Die Holocaust-Gedenkstätte Jad Vaschem erinnert an die Ermordung von sechs Millionen Juden während der Zeit des Nationalsozialismus. Auf dem Boden in der "Halle der Erinnerung" sind stellvertretend für alle Orte der Judenvernichtung die Namen von 22 Konzentrationslagern eingraviert. Benedikt verneigte sich vor der ewigen Flamme und legte einen Kranz an jener Stelle nieder, an der die Asche von ermordeten Juden aufbewahrt wird.
"Seine Barmherzigkeit ist unerschöpflich"
"Mögen alle Völker guten Willens wachsam bleiben, indem sie aus dem Herzen der Menschen tilgen, was zu solchen Tragödien führen könnte", sagte der Papst.

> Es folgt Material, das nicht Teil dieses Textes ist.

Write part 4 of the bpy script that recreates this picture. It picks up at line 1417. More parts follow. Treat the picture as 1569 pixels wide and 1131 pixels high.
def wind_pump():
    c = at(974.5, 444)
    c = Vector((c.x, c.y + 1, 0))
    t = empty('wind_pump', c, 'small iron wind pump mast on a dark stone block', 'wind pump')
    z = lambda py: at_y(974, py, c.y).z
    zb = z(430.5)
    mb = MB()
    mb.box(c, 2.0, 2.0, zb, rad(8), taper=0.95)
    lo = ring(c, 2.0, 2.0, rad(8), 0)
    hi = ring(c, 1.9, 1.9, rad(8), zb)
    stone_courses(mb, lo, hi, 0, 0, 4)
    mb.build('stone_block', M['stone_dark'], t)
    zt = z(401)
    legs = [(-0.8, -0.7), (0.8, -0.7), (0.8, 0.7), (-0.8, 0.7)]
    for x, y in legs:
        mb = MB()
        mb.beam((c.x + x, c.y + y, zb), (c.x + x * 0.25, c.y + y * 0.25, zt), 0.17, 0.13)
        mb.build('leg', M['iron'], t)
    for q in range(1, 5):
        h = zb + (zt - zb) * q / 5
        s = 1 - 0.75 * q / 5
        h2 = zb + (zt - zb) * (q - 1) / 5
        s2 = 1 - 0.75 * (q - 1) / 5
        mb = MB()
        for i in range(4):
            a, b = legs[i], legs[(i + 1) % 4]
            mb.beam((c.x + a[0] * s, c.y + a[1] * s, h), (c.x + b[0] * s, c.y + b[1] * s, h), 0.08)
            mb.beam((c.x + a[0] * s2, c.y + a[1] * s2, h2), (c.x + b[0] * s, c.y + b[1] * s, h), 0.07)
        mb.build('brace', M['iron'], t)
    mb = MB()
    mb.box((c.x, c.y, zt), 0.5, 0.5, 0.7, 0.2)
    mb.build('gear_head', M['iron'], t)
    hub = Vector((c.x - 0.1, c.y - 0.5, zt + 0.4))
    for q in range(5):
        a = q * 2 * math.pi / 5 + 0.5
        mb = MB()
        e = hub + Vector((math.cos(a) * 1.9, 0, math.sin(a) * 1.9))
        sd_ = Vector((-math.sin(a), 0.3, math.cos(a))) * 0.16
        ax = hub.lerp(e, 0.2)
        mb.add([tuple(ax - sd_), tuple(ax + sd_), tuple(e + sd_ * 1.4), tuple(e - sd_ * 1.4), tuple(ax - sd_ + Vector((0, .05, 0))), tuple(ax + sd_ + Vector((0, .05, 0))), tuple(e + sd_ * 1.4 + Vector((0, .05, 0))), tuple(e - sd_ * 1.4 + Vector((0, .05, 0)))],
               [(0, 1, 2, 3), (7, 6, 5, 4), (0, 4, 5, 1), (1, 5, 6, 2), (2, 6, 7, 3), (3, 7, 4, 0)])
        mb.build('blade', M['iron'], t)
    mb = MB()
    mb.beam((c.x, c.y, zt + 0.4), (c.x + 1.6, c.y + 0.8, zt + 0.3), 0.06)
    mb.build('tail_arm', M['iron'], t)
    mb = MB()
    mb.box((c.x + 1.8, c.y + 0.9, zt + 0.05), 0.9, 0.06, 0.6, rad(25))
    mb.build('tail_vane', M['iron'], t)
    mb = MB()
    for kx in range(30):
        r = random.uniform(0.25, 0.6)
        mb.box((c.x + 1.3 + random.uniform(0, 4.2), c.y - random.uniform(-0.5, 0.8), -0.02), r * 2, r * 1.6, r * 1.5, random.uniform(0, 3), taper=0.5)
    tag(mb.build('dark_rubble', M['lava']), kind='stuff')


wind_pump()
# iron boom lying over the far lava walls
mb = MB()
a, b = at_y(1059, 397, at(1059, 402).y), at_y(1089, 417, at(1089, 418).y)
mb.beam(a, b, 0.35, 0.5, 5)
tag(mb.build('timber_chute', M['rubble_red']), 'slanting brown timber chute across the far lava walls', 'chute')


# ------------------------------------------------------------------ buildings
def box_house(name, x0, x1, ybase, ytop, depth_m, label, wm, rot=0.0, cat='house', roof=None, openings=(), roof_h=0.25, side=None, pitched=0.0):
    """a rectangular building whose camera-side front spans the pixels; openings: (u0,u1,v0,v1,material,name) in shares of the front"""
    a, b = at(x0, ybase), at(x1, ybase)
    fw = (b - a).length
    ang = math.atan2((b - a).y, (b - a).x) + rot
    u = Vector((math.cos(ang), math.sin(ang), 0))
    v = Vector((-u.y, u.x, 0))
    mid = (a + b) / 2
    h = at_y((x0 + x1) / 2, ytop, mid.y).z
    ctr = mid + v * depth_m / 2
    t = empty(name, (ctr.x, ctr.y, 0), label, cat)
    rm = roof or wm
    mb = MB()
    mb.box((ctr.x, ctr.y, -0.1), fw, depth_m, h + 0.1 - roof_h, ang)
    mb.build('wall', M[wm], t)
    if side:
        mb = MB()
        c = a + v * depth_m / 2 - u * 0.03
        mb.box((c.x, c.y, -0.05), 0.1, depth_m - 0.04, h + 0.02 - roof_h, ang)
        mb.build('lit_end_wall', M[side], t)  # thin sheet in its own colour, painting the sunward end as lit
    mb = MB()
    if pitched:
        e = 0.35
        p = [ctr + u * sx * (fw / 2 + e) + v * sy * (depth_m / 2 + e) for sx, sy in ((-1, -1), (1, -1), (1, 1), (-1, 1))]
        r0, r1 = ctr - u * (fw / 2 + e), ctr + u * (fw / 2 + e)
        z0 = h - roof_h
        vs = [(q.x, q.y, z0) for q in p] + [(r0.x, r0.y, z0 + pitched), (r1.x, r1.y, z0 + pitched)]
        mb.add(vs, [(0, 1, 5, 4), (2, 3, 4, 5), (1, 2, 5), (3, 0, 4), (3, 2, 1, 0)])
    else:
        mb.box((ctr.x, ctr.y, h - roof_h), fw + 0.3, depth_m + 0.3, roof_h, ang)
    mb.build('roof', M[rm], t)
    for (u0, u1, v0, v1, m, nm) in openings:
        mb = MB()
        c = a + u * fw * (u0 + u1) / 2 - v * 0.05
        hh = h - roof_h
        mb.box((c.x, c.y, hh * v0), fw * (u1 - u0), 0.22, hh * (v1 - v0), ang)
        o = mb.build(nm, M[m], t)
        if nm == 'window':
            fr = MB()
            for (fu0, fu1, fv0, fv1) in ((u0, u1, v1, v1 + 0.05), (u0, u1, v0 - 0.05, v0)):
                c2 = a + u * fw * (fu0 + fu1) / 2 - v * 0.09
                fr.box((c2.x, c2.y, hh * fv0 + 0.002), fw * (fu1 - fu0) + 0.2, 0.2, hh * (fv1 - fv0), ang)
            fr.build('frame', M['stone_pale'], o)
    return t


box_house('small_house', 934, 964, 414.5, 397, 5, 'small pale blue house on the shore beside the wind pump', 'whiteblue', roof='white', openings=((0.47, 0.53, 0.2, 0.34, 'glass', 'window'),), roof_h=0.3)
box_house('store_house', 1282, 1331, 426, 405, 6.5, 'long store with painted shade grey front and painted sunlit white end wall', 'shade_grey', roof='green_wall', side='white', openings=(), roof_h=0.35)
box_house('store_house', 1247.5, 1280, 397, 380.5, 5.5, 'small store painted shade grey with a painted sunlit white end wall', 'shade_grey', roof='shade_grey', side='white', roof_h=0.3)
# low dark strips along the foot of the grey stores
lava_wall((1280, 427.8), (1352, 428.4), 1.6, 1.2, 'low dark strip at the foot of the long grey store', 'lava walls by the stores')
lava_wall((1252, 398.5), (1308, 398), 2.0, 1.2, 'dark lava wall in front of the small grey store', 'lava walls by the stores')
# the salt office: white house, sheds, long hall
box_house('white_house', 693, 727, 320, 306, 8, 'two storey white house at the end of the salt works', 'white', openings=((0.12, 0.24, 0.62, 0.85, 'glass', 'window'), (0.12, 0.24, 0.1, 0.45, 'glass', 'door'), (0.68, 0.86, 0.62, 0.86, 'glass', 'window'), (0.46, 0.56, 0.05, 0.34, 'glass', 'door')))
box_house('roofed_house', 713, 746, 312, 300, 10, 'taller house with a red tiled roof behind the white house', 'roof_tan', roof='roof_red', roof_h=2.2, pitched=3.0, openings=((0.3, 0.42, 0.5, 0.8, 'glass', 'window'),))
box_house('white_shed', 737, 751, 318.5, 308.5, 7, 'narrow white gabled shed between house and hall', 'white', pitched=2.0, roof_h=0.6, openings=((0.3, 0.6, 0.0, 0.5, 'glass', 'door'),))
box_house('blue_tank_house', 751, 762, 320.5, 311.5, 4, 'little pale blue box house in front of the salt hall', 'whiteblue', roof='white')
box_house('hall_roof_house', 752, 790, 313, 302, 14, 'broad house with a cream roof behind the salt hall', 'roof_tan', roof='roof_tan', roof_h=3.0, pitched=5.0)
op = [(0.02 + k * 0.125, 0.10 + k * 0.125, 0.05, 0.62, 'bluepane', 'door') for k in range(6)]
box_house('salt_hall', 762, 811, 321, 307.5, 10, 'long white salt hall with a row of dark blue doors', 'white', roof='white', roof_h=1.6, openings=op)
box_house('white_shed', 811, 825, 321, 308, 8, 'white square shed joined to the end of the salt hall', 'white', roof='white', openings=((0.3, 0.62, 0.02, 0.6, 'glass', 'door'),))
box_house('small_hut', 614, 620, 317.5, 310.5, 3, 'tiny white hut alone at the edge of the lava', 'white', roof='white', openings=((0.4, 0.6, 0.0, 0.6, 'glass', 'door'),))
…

Die Kirche stehe jenen nahe, die heute Verfolgung wegen Rasse, Hautfarbe, Lebensbedingung oder Religion ausgesetzt sind. In das Besucherbuch der Gedenkstätte schrieb der Papst einen Vers aus den alttestamentarischen Klageliedern (3,22): "Seine Barmherzigkeit ist unerschöpflich".
Israels Präsident Schimon Peres hob die Bedeutung des Papst-Besuchs für den Frieden und religiöse Toleranz hervor. Geistliche Oberhäupter könnten Politikern den Weg ebenen und Hindernisse ausräumen, die auf dem Weg zum Frieden lägen. Zwischen dem Vatikan und den Juden gebe es nun Beziehungen aus Versöhnung und gegenseitigem Verständnis, sagte Peres. "Zu vergleichbaren Bemühungen mit der islamischen Welt ist unsere Tür offen."

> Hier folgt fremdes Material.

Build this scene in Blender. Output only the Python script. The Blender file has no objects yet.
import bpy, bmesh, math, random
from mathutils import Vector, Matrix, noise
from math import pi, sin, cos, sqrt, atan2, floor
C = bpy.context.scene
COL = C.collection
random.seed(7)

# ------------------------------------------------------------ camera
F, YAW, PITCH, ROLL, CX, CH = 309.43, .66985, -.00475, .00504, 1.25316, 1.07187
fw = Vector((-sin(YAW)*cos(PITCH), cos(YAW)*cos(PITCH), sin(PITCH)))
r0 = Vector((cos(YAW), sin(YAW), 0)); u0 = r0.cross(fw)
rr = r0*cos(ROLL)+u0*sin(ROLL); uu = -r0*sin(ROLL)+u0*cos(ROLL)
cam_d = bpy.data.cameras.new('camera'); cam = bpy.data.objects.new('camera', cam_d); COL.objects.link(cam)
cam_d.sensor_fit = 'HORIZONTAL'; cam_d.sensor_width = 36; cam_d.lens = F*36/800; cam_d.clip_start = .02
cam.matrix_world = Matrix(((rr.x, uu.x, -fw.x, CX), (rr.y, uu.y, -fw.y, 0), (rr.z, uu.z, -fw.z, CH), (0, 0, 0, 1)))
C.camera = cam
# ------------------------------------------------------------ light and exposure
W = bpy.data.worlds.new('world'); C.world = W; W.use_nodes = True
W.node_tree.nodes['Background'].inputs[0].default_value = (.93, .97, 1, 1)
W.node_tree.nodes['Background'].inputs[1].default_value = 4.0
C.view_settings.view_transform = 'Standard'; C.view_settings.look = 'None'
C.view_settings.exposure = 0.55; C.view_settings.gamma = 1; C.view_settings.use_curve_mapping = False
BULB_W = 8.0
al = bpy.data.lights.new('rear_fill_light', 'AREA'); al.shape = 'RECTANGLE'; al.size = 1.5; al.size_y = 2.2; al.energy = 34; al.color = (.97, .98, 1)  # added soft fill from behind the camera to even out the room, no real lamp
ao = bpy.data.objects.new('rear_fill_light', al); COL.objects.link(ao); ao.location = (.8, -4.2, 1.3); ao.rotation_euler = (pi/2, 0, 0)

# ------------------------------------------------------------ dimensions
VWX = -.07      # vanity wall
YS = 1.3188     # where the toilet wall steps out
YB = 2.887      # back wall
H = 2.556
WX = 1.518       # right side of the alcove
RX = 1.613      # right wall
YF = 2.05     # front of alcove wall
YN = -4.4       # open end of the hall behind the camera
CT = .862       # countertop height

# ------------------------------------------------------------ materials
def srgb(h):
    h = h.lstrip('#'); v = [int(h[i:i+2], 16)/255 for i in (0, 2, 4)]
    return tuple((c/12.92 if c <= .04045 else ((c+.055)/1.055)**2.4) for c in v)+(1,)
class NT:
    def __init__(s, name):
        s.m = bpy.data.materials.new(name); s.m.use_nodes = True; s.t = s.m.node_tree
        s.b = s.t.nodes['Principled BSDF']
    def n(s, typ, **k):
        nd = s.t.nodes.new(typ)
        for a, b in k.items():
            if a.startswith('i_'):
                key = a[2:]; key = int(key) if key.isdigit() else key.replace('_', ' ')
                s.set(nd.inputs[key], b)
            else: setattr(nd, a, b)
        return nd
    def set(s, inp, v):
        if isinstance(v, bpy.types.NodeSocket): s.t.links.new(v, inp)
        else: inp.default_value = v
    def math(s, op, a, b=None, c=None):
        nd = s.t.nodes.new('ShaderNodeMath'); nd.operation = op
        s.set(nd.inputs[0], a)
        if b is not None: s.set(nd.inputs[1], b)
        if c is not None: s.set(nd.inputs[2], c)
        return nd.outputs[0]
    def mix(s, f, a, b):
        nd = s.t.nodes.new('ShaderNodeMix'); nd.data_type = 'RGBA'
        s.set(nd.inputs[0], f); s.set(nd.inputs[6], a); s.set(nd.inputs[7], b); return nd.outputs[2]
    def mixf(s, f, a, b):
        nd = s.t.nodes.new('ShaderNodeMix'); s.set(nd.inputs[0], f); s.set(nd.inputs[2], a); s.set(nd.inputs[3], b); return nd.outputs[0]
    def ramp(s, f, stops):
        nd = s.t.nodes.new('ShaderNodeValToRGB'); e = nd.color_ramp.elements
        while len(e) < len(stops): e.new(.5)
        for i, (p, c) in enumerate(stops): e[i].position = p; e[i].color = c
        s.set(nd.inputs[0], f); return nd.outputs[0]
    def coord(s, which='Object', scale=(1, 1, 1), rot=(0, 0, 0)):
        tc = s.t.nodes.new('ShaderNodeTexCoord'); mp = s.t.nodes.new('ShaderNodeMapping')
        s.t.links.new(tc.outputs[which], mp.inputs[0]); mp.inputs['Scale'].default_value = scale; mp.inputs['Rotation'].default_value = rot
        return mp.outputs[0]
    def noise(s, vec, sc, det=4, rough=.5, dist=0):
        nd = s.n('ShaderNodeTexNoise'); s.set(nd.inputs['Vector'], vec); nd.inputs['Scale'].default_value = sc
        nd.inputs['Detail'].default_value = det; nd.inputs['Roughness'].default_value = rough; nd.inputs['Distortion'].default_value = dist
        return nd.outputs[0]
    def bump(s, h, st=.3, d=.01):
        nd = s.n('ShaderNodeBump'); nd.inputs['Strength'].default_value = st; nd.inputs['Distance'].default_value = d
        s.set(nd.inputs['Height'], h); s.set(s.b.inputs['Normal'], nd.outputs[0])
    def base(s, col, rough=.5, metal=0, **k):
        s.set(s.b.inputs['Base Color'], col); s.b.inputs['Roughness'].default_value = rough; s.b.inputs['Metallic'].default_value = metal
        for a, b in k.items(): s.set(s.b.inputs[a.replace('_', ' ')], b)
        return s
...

Benedikt forderte eine "gerechte Lösung" für den israelisch-palästinensischen Konflikt und setzte sich für die Bildung eines in Frieden mit Israel existierenden Palästinenser-Staates ein. Die seit Ende März amtierende Regierung von Ministerpräsident Benjamin Netanjahu hat dieses auch von den USA angestrebte Ziel infrage gestellt.

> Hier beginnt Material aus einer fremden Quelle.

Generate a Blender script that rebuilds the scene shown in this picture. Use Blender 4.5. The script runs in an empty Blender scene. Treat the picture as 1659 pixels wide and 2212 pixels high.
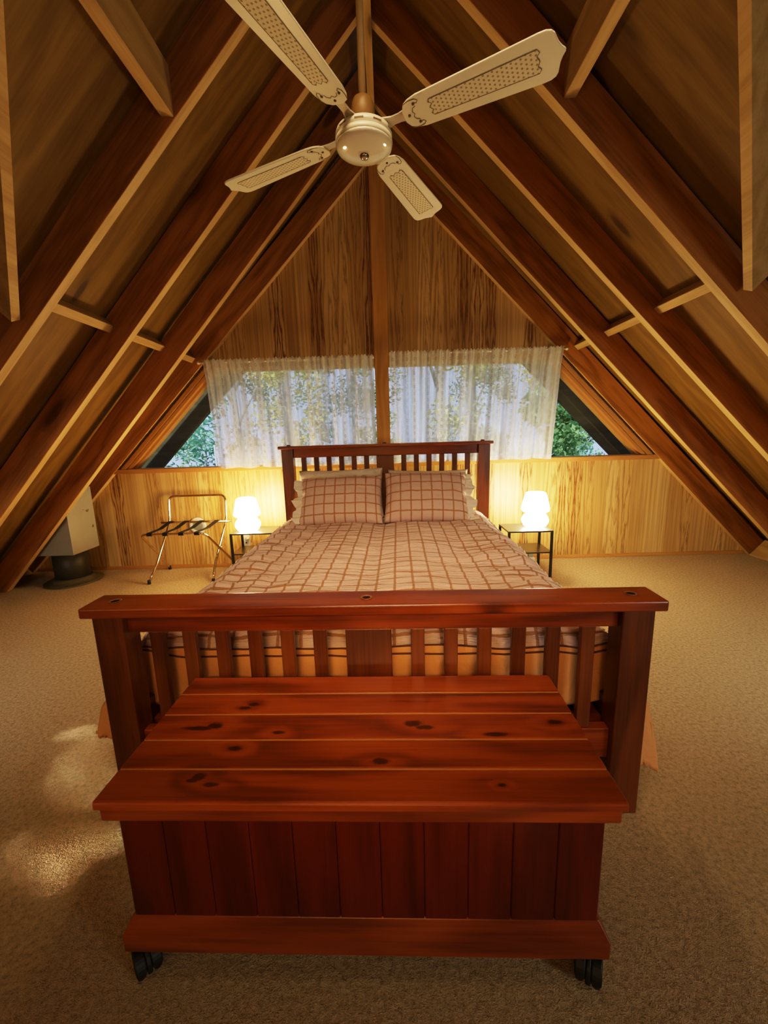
import bpy, bmesh, math, random
from mathutils import Vector, Matrix, noise as mnoise
random.seed(7)
C = bpy.context.scene.collection
PI = math.pi

# ------------------------------------------------------------------ helpers
def obj(name, bm, m, parent=None, smooth=False, bevel=0, bseg=2, matrix=None, auto=None):
    me = bpy.data.meshes.new(name)
    bm.normal_update()
    bm.to_mesh(me); bm.free()
    o = bpy.data.objects.new(name, me); C.objects.link(o)
    for mm in (m if isinstance(m, (list, tuple)) else [m]):
        me.materials.append(mm)
    if matrix is not None: o.matrix_world = matrix
    if parent is not None: o.parent = parent
    if smooth:
        for p in me.polygons: p.use_smooth = True
    if bevel:
        b = o.modifiers.new('bevel', 'BEVEL'); b.width = bevel; b.segments = bseg; b.limit_method = 'ANGLE'; b.angle_limit = 0.6
        b.harden_normals = False
    return o

def thing(name, label, cat, loc=(0, 0, 0), rotz=0, group=None):
    o = bpy.data.objects.new(name, None); C.objects.link(o)
    o.empty_display_size = 0.05
    o.location = loc; o.rotation_euler = (0, 0, rotz)
    o['label'] = label; o['category'] = cat
    if group: o['group'] = group
    return o

def tag(o, label, cat, group=None):
    o['label'] = label; o['category'] = cat
    if group: o['group'] = group
    return o

def struct(name, bm, m, parent=None, **k):
    o = obj(name, bm, m, parent, **k)
    if parent is None: o['kind'] = 'structure'
    return o

def box(bm, x0, x1, y0, y1, z0, z1, mi=0):
    v = [bm.verts.new(p) for p in ((x0, y0, z0), (x1, y0, z0), (x1, y1, z0), (x0, y1, z0), (x0, y0, z1), (x1, y0, z1), (x1, y1, z1), (x0, y1, z1))]
    fs = [(0, 3, 2, 1), (4, 5, 6, 7), (0, 1, 5, 4), (1, 2, 6, 5), (2, 3, 7, 6), (3, 0, 4, 7)]
    for f in fs:
        fc = bm.faces.new([v[i] for i in f]); fc.material_index = mi
    return bm

def boxbm(*a):
    bm = bmesh.new(); box(bm, *a); return bm

def hexa(bm, P8, mi=0):
    v = [bm.verts.new(p) for p in P8]
    for f in [(0, 3, 2, 1), (4, 5, 6, 7), (0, 1, 5, 4), (1, 2, 6, 5), (2, 3, 7, 6), (3, 0, 4, 7)]:
        bm.faces.new([v[i] for i in f]).material_index = mi
    return bm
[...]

Heikler Höhepunkt im Heiligen Land
Der Besuch in der Holocaust-Gedenkstätte zählte für Benedikt zu den heiklen Höhepunkten seiner einwöchigen Reise ins Heilige Land. Der Papst besuchte beispielsweise nicht das historische Museum von Jad Vaschem. Dort wird Pius XII. - im Amt von 1939 bis 1958 - als Papst dargestellt, der nicht genügend gegen die Judenverfolgung getan hat. Benedikt teilt diese Sicht nicht. Die geplante Heiligsprechung von Pius XII. hat zu einer schweren Belastung im Verhältnis von Juden zur katholischen Kirche sowie zwischen Israel und dem Vatikan geführt. Allerdings hatte Jad-Vaschem-Leiter Avner Schalev vor wenigen Tagen gesagt, die Gedenkstätte erwäge eine Neubewertung der Rolle von Pius XII. Schalev zufolge erhielt Jad Vaschem neue Dokumente aus dem Geheimarchiv des Vatikan, die das öffentliche Bild von Pius XII. "zutiefst verändern" könnten.
Am Mittwoch wird der Papst in einem Flüchtlingslager in Bethlehem im Westjordanland erwartet. Dort will er mit Palästinenser-Präsident Mahmud Abbas zusammenkommen. Zuvor hatte der Pontifex das benachbarte Jordanien besucht. Dort hielt er eine Freiluft-Messe vor Tausenden Christen und warb für ein stärkeres Verständnis zwischen Christen und Muslimen.